On the surface it sounds gimmicky. In practice it's a genuinely good system design question because it has real constraints: High read volume (menu browsing) vs. moderate write volume (order placement) Hard latency requirements: user shouldn't wait more than 2 seconds to confirm order Partition tolerance matters: a restaurant losing internet should not brick the whole ordering system They have actual proprietary POS hardware in-store, so your design has to account for an edge compute layer

What they probed on: I started with a standard API gateway + order service + restaurant service topology. They pushed me on: what happens when the order reaches the restaurant and the POS is offline? How do you reconcile? Do you use an event-driven approach or is polling acceptable here?
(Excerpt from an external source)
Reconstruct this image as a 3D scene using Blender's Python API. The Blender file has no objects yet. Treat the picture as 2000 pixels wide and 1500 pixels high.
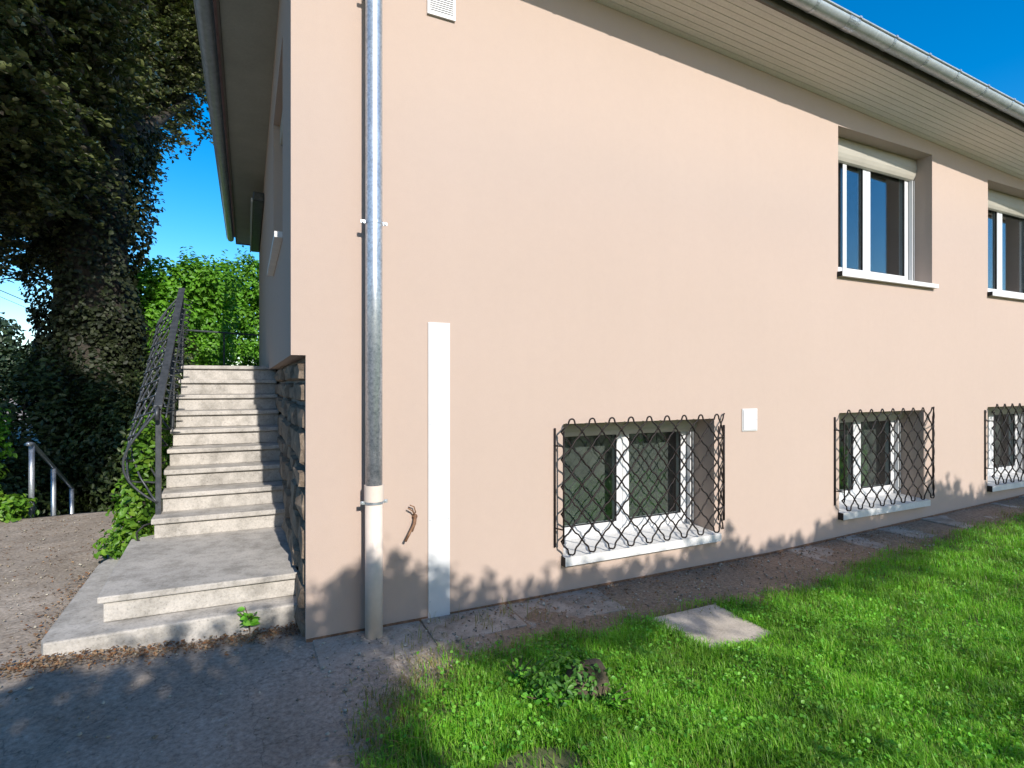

I went with event-driven (Kafka, or similar), offline-capable edge device with local queue that syncs on reconnect. They seemed to like that I named the failure modes before they asked.

What they didn't care about: My specific choice of database. They asked why I picked Postgres over Cassandra but weren't looking for a single right answer. The reasoning mattered more.

For staff-level candidates: They wanted to see me drive the conversation, not wait to be led. They also asked one 'how would you lead the team implementing this' question at the end, which felt like a bar check on the L-adjustment.

Prepare one solid 'distributed system with edge compute' design. That's the flavor of problem they have.

4 replies

backend_bekah

Matches my experience at the senior level. They really like the 'what happens when it fails' framing. I mentioned retry queues and idempotent order IDs early and it visibly unlocked the conversation.

hardware_hugo

The edge compute layer piece is interesting. McDonald's actually has been rolling out more local processing at the kiosk level. If you're interviewing there, understanding that POS systems have local compute and aren't just thin clients is genuinely differentiating knowledge.

staff_steph

Yeah, I had done a little research on their tech stack beforehand and this came up. Mentioning the kiosk layer showed I actually understood their product, not just a generic food-ordering system.

director_dee

From a hiring side view: the 'staff vs senior' calibration at non-FAANG companies often lives entirely in the system design round. If you're gunning for a staff title at McDonald's Tech, you should come in with two or three prepared examples of where you've made architecture calls that turned out right, and also one where you were wrong. The 'where were you wrong' question is the staff bar more than anything.